When I first heard of Shit-Faced Shakespeare, just over a year ago, I presumed it was either a one-off experiment or a hoax.  When I realised it wasn’t either of those, that it was actually a repeatable production that really operated in the way they said it did, my eyes narrowed.  What’s really going on in there, where they do such things?  Only one way to find out… 

Review

 Earlier this year, I discovered that I’m gluten intolerant.  This has fundamentally affected, amongst other things, my choice of and entire approach to booze.  I have had to stop drinking beer completely, and I was really starting to get into those nice speciality golden ales and IPAs as well. Never again…

 Instead I really am enjoying those plentiful new-flung fruit-flavoured ciders from Scandinavia.  See!  My whole entire approach to booze!  Transmogrified!

 So when it was revealed at The Warren that the designated drunk for the evening (basically they do a Shakespeare and one of them’s Shit-Faced – see older reviews for low-down on exactly what this show’s fabulously puerile premise is) had got through over half a bottle of vodka, an Archer’s Woo Woo and no less than two different flavours of new-flung fruit-flavoured cider, I immediately thought, “That’s exactly what I’d choose!  I wonder if he’s gluten intolerant.”

 I’m sure he’s not (although he did later declare a dislike for the particular brand of beer he was plied with), and all I’m saying is: doesn’t theatre help our brains bring unexpected thoughts to bear?  Theatre is very good exercise for those neural pathways.

 Booze, on the other hand, isn’t.  Booze does cause neural pathway leaps to unexpected places, and artists will claim it unlocks their creativity.  Still, ultimately it has a dampening effect on the sum total of our endeavours.  This trajectory – from creative genius to moist flannel – is followed quite accurately by our drunk this evening, who peaks early, his highly inventive tirade of witty asides and audience abuse soon descending into a few inaudible mumblings and a couldn’t-care-less attitude towards making sense of the play.  The audience gee him on with increasingly strained laughs to be more ridiculous, but his superpower is spent. 

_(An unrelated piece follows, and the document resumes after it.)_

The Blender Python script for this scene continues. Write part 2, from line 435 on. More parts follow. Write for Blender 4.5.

 We do love to laugh at a drunk.  Usually, we’re not really allowed to, unless they’re a very good friend, or we’re drunk too.  Part of the appeal of this show is that it promises us the rare chance to point, stare and laugh at a stranger who’s drunk.  Because, you have to admit, they can be very funny.  This one certainly is.  For a while at least.  In fact, it’s always funnier when he’s there than when he’s not.  When he’s not onstage, our eyes are on the wings, hoping he’ll trip over a tab or find the house lights, not on the production.  (It’s an interesting phenomenon that we concentrate on the story better when the drunk guy’s there messing it up.)

 A great thing about drunks is that they’ve done it to themselves.  You know there was only ever one person who administered drink to the drunk, and that was the drunk himself.  You know that if these guys have signed up to do this show despite the potential long-term damage, then, well, you’re allowed a laugh.

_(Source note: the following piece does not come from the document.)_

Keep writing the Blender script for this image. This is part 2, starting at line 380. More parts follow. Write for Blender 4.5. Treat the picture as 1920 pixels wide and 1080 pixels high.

 Only 45% of the show’s title is about the booze.  The rest is about the Bard, so let’s consider that percentage too.  The text (Much Ado About Nothing, this evening) is directed in the traditional manner, by which I mean in simple period costume, no items of set, very few props, slightly exaggerated gesture but certainly no hamming.  It has been expertly cut so that the entire story, minus subplots but plus drunken antics, fits neatly into a single hour.  The (sober) actors are perfectly talented enough, and seem to empathise to some degree with the characters they’re playing, but there is not a single person in the room who’s actually following the story.  This isn’t because the drunk keeps disrupting things, but because it’s not what we came here for.  A friend to whom I described the show’s premise said, “Hmm…well, I guess it’s a way of getting a new audience interested in Shakespeare who wouldn’t normally see it,” and yes, that would be admirable, but I’m pretty certain that’s not what’s going on here.  The reason they’ve chosen Shakespeare, I suspect, is because for the company’s target audience, in their target inebriated state, theatre equals Shakespeare.  Shakespeare is a convenient and universally recognised rack to hang the real show (the drunkshow) off.  The door is open to spin-offs – Pissed Pinter, perhaps, or Chekhov-with-a-Chunder – but it would essentially be the same show we’re going to.  We’re enjoying seeing theatre being trashed by drunks.  The specific playwright that’s chosen is entirely irrelevant.  More interesting might be similar experiments in other performing arts – Completely Drunk Contemporary Dance, or Rat-Arsed Rachmaninov. 

 (Having mentioned dance, I should say that the complicated dance routine involving the whole cast is the show’s best moment – it’s a booby-trap for the drunk, a hurdle that he must cross, and the show could do with more such tricks up its sleeve.)

 I can recommend this show because I think you’re over eighty percent likely to see a performance better than the one I saw, and the one I saw was often very enjoyable.  I can also recommend it from an intriguing-experiments-in-theatrical-form point of view; it could well be mentioned in University textbooks in twenty or even a hundred years’ time.  I can also recommend it because there’s no guarantee it’ll be around forever: a future puritanical tyranny may ban it, or the cast may suddenly consider what they’re actually doing.  I can also recommend it because I know that deep down you do want to go and see it, and I certainly don’t want to be the one to stop you.